Mouse's violin improvisations are a wonder to behold. Some of the imaginative sequences with him and Seymour or Aristotle were brilliant cross-cultural and/or intensely revealing re-inventions of the traditional native performance practices. And there is some of the best improvisational-style singing I have heard in any genre - even to the point of surpassing many of the better flamenco singers.
Aristotle [in both his singing and his acting] was particularly skillful at portraying every emotional nuance, from searing intensity to the subtle, profoundly spiritual - such that the experiences depicted may be felt to jump right out from the screen and to swirl around the viewer. And it's part of who the actor is depicting that he is totally fluid - uncanny, almost unpredictable in the way he moves from one state to the next - a thorough master like Coyote [the trickster god/goddess], and never ever unconvincing.

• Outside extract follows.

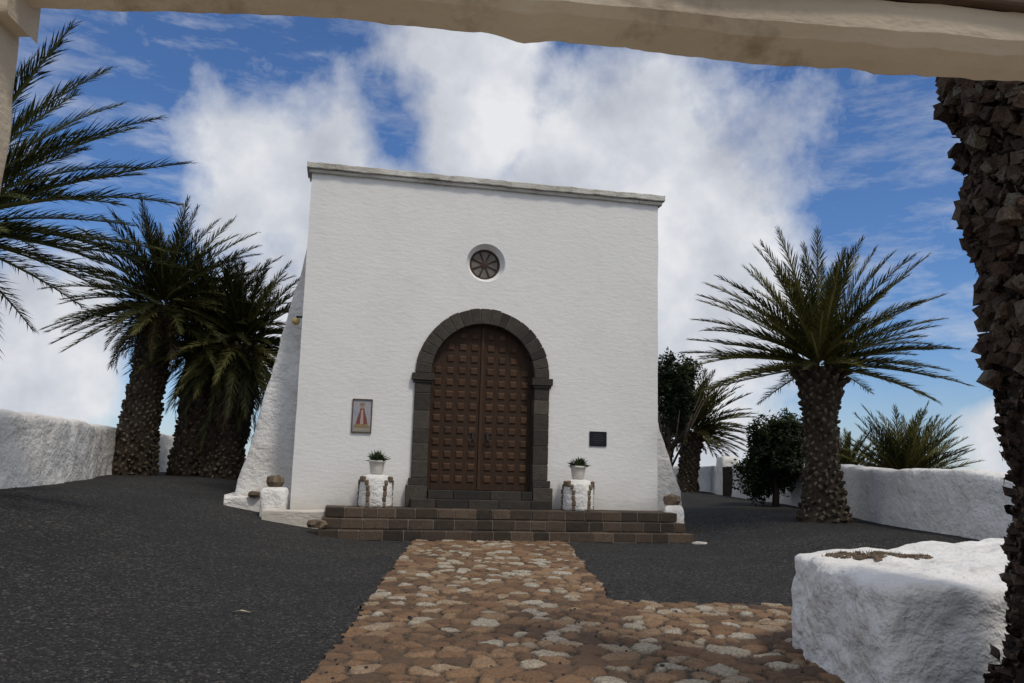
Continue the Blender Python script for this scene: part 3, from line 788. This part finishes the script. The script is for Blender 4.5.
palm((-8.0, 10.6, g(-8.0, 10.6)), (-7.75, 10.6, 4.3), [(0, .55), (.3, .4), (1, .45)], 100, 3.0, "date palm with long arching fronds beside the entrance", 11, lo=-8, curv=(12, 38), dead=3, mats=[frondgreen, dryshade], nl=84, wid=.032, ll=.15, ang=(46, 17))
palm((7.6, 35.7, .45), (7.9, 35.7, 3.1), [(0, .5), (.3, .38), (1, .42)], 90, 2.6, "distant olive coloured palm behind the chapel", 13, lo=-25, curv=(10, 34), mats=[goldfrond, dryshade], nl=38, wid=.08, ang=(46, 18), dead=4)
palm((10.5, 22.2, .45), (10.5, 22.2, 1.25), [(0, .4), (1, .35)], 62, 1.85, "young palm showing above the boundary wall", 17, lo=5, curv=(5, 30), nl=42, dead=0, wid=.04, mats=[frondmat, drymat], ang=(46, 18))
palm((11.5, 23.8, .45), (11.5, 23.8, 1.2), [(0, .4), (1, .35)], 54, 1.75, "young palm showing above the boundary wall", 19, lo=5, curv=(5, 30), nl=40, dead=0, wid=.04, mats=[frondmat, drymat], ang=(46, 18))
palm((9.75, 24.2, .45), (9.75, 24.2, 1.3), [(0, .35), (1, .3)], 46, 1.4, "young palm showing above the boundary wall", 23, lo=5, curv=(5, 30), nl=36, dead=0, wid=.04, ang=(46, 18))
palm((3.22, 4.6, 0), (3.22, 4.6, 4.9), [(0, .54), (.11, .44), (.27, .36), (.48, .37), (.58, .40), (.66, .46), (.8, .52), (1, .48)], 16, 2.4, "old palm trunk covered in rough dark leaf stubs", 29, lo=62, curv=(2, 12), barkm=darkbark, ring=.085, stub_s=.40, dead=0, rag=2.6, hang=3000, clump=2600)

# ------------------------------------------------------------------ leafy trees
def leafy(base, H, lobes, label, seed, nleaf, ls, limbs, gap=-.22, zmin=-.05):
    r = random.Random(seed); e = empty("tree", base, 0, label, "tree")
    mb = MB(); mb.tube([(0, 0, -.2), (.03, 0, H*.2), (.0, .05, H*.42), (.05, 0, H*.7)], [.11, .085, .06, .02], 9)
    for i in range(limbs):
        a = i*2.4; z0 = H*r.uniform(.18, .45); L = H*.28
        mb.tube([(0, 0, z0), (math.cos(a)*L*.5, math.sin(a)*L*.5, z0+L*.6), (math.cos(a)*L*.8, math.sin(a)*L*.8, z0+L*1.2)], [.045, .03, .008], 6)
    mb.obj("trunk", treebark, e, smooth=True)
    mb = MB()
    for i in range(nleaf):
        c, rr = lobes[r.randrange(len(lobes))]
        d = Vector((r.gauss(0, 1), r.gauss(0, 1), r.gauss(0, 1))).normalized(); q = r.random()**.5*(1.15 if r.random() < .15 else 1)
        P = Vector(c)+Vector((d.x*rr[0], d.y*rr[1], d.z*rr[2]))*q
        P += Vector((1, 1, 1))*.2*noise.noise(P*3)
        if noise.noise(P*2.2+Vector((seed, 0, 0))) < gap: continue
        if P.z < zmin: continue
        ax = Vector((r.gauss(0, 1), r.gauss(0, 1), r.gauss(0, .7))).normalized(); b = ax.orthogonal().normalized()
        b.rotate(Matrix.Rotation(r.uniform(0, 6.28), 3, ax)); l_ = ls*r.uniform(.6, 1.3)
        mb.add([P-ax*l_, P+b*l_*.4, P+ax*l_, P-b*l_*.4], [(0, 1, 2, 3)], max(0, min(1, .25+.5*q*max(0, d.z)+r.uniform(-.2, .3))))
    mb.obj("crown", treeleaf, e)
def lob(r, n, c, R_, s):
    out = []
    for i in range(n):
        d = Vector((r.gauss(0, 1), r.gauss(0, 1), r.gauss(0, 1))).normalized()*r.uniform(.2, .8)
        out.append(((c[0]+d.x*R_[0], c[1]+d.y*R_[1], c[2]+d.z*R_[2]), tuple(x*s*r.uniform(.6, 1.25) for x in R_)))
    return out
r_ = random.Random(4)
leafy((7.40, 23.2, g(7.4, 23.8)), 2.7, lob(r_, 28, (0, 0, 1.42), (1.02, .8, 1.35), .5), "rounded dark green tree with low foliage by the wall", 4, 36000, .064, 6, gap=-.9)
leafy((5.1, 26.5, .45), 5.2, lob(r_, 24, (.1, 0, 3.6), (1.15, 1.1, 1.65), .34), "tall dark leafy tree beside the chapel wall", 9, 17000, .065, 11, gap=-.30, zmin=1.3)
leafy((4.7, 29.5, .45), 3.6, lob(r_, 18, (.3, 0, 1.9), (1.0, 1.1, 1.5), .36), "dark bushy tree behind the chapel corner", 12, 11000, .065, 9, gap=-.4)

e = empty("slender_post", (-8.55, 26.6, .5), 0, "slender green metal post by the palms", "post")
mb = MB(); mb.lathe([(.07, 0), (.07, .1), (.035, .14), (.03, 2.3)], n=10); mb.obj("shaft", plain("green_paint", (.05, .13, .08), .5), e)
mb = MB(); mb.lathe([(.03, 2.3), (.06, 2.34), (.05, 2.42), (.01, 2.48)], n=10); mb.obj("finial", plain("post_white", (.6, .6, .58), .5), e)
mb = MB(); x, y = -2.55, 8.3; z = g(x, y)+.02
mb.add([(x-.09, y, z), (x, y-.03, z+.02), (x+.1, y+.01, z), (x, y+.035, z+.015)], [(0, 1, 2, 3)], .9)
tag(mb.obj("dry_leaf", plain("straw_leaf", (.6, .52, .38))), "small pale dry leaf lying on the gravel", "leaf")

# ------------------------------------------------------------------ world
w = bpy.data.worlds.new("World"); scene.world = w; w.use_nodes = True; nt = w.node_tree
for n_ in list(nt.nodes): nt.nodes.remove(n_)
out = N(nt, "ShaderNodeOutputWorld")
SUN_AZ = 140; SUN_EL = 58
sky = N(nt, "ShaderNodeTexSky"); sky.sky_type = 'NISHITA'; sky.sun_disc = False
sky.sun_elevation = R(SUN_EL); sky.sun_rotation = R(SUN_AZ); sky.air_density = 1.0; sky.dust_density = .3; sky.ozone_density = 3
bg = N(nt, "ShaderNodeBackground"); bg.inputs[1].default_value = .10
skyc = mixc(nt, 1.0, sky.outputs[0], (.58, .78, 1.06), 'MULTIPLY')
nt.links.new(skyc, bg.inputs[0])
tc = N(nt, "ShaderNodeTexCoord"); D = tc.outputs["Generated"]
def vm(op, a, b=None, sc=None):
    n = N(nt, "ShaderNodeVectorMath", operation=op)
    for s_, v in ((0, a), (1, b)):
        if v is None: continue
        if isinstance(v, bpy.types.NodeSocket): nt.links.new(v, n.inputs[s_])
        else: n.inputs[s_].default_value = v
    if sc is not None: n.inputs["Scale"].default_value = sc
    return n
def noisev(vec, s, d, rgh=.55):
    n = N(nt, "ShaderNodeTexNoise"); n.inputs["Scale"].default_value = s; n.inputs["Detail"].default_value = d; n.inputs["Roughness"].default_value = rgh
    nt.links.new(vec, n.inputs["Vector"]); return n
wn = noisev(D, 5, 3, .5)
warp = vm('SCALE', vm('SUBTRACT', wn.outputs["Color"], (.5, .5, .5)).outputs[0], sc=.15).outputs[0]
DW = vm('ADD', D, warp).outputs[0]
def dirv(az, el):
    a, e_ = R(az), R(el); return (math.sin(a)*math.cos(e_), math.cos(a)*math.cos(e_), math.sin(e_))
def blob(az, el, rad, soft=.5):
    dist = vm('DISTANCE', DW, dirv(az, el)).outputs["Value"]
    mr = N(nt, "ShaderNodeMapRange"); mr.interpolation_type = 'SMOOTHSTEP'
    nt.links.new(dist, mr.inputs[0]); mr.inputs[1].default_value = R(rad)*(1+soft); mr.inputs[2].default_value = R(rad)*(1-soft)
    mr.inputs[3].default_value = 0; mr.inputs[4].default_value = 1; return mr.outputs[0]
acc = None
for b_ in [(7, 16, 11.5), (-3, 25, 7), (-12, 17, 8), (-17.5, 18, 5.5), (-14, 9, 6), (9, 8, 10.5), (-30, 6.5, 5), (15, 2, 5), (31, 1, 3.5), (-44, 3, 6), (46, 8, 7),
           (160, 40, 50), (80, 35, 28), (-90, 40, 32), (0, 75, 22)]:
    v = blob(*b_); acc = v if acc is None else math_(nt, 'MAXIMUM', acc, v)
hole = blob(-9.5, 22.8, 2.6, .9)
acc = math_(nt, 'SUBTRACT', acc, math_(nt, 'MULTIPLY', hole, .8))
f1 = noisev(D, 9, 9, .6).outputs["Fac"]
dens = math_(nt, 'ADD', acc, math_(nt, 'MULTIPLY', math_(nt, 'SUBTRACT', f1, .5), 1.9))
dens = ramp(nt, dens, [(.20, (0, 0, 0)), (.42, (.45,)*3), (.8, (1, 1, 1))])
mp = N(nt, "ShaderNodeMapping"); mp.inputs["Scale"].default_value = (2.4, 2.4, 9); mp.inputs["Rotation"].default_value = (0, R(22), 0)
nt.links.new(D, mp.inputs[0]); f2 = noisev(mp.outputs[0], 3.0, 8, .66).outputs["Fac"]
cir = ramp(nt, f2, [(.48, (0, 0, 0)), (.78, (.6,)*3)])
dens = math_(nt, 'MAXIMUM', dens, cir)
sepz = N(nt, "ShaderNodeSeparateXYZ"); nt.links.new(D, sepz.inputs[0])
hz = ramp(nt, sepz.outputs[2], [(0, (.36,)*3), (.14, (0, 0, 0))]); dens = math_(nt, 'MAXIMUM', dens, hz)
f3 = noisev(D, 7, 7, .56).outputs["Fac"]
cc = ramp(nt, f3, [(.34, (.50, .53, .61)), (.5, (.67, .70, .76)), (.64, (.86, .87, .90))])
bg2 = N(nt, "ShaderNodeBackground"); bg2.inputs[1].default_value = .93; nt.links.new(cc, bg2.inputs[0])
mx = N(nt, "ShaderNodeMixShader"); nt.links.new(dens, mx.inputs[0]); nt.links.new(bg.outputs[0], mx.inputs[1]); nt.links.new(bg2.outputs[0], mx.inputs[2])
nt.links.new(mx.outputs[0], out.inputs[0])

sl = bpy.data.lights.new("sun", 'SUN'); sl.energy = 1.75; sl.angle = R(8); sl.color = (1, .92, .80)
so = bpy.data.objects.new("sun", sl); col.objects.link(so)
sd = Vector(dirv(SUN_AZ, SUN_EL)); so.rotation_euler = sd.to_track_quat('Z', 'Y').to_euler(); so.location = sd*50

# ------------------------------------------------------------------ camera
cam = bpy.data.cameras.new("camera"); cam.sensor_width = 36; cam.lens = 826/1024*36; cam.clip_end = 6000; cam.clip_start = .05
co = bpy.data.objects.new("camera", cam); col.objects.link(co)
Mx = Matrix.Rotation(R(98.5), 4, 'X') @ Matrix.Rotation(R(1.6), 4, 'Z')
co.rotation_euler = Mx.to_euler(); co.location = (0, 0, 1.5)
scene.camera = co
scene.view_settings.view_transform = 'Standard'; scene.view_settings.look = 'None'; scene.view_settings.exposure = 0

And finally - to the credit of the project as a whole, special effects are never overly blatant, which is the way one should proceed when glimpsing this culture where everything is as it seems. (Yeah right, there's always something seething just beneath the surface, just before the next event is to occur.) This is not one person's story, but is rather a collection of anecdotal knowledge, visionary gleanings, where oftentimes one person's dream fades into another's reality, and wondering are they the same?
There are some astounding depictions of shared experiences of two or more people, more candid and potent than the average well-scrubbed Hollywood actors ever come close to reaching into. Witness the brief love scenes; and one of the deleted scenes, where Aristotle and Mouse's blonde ex-girlfriend are having a long conversation - call it a confrontation.
And when the women sing, solo or in pairs/ensembles!!!!!!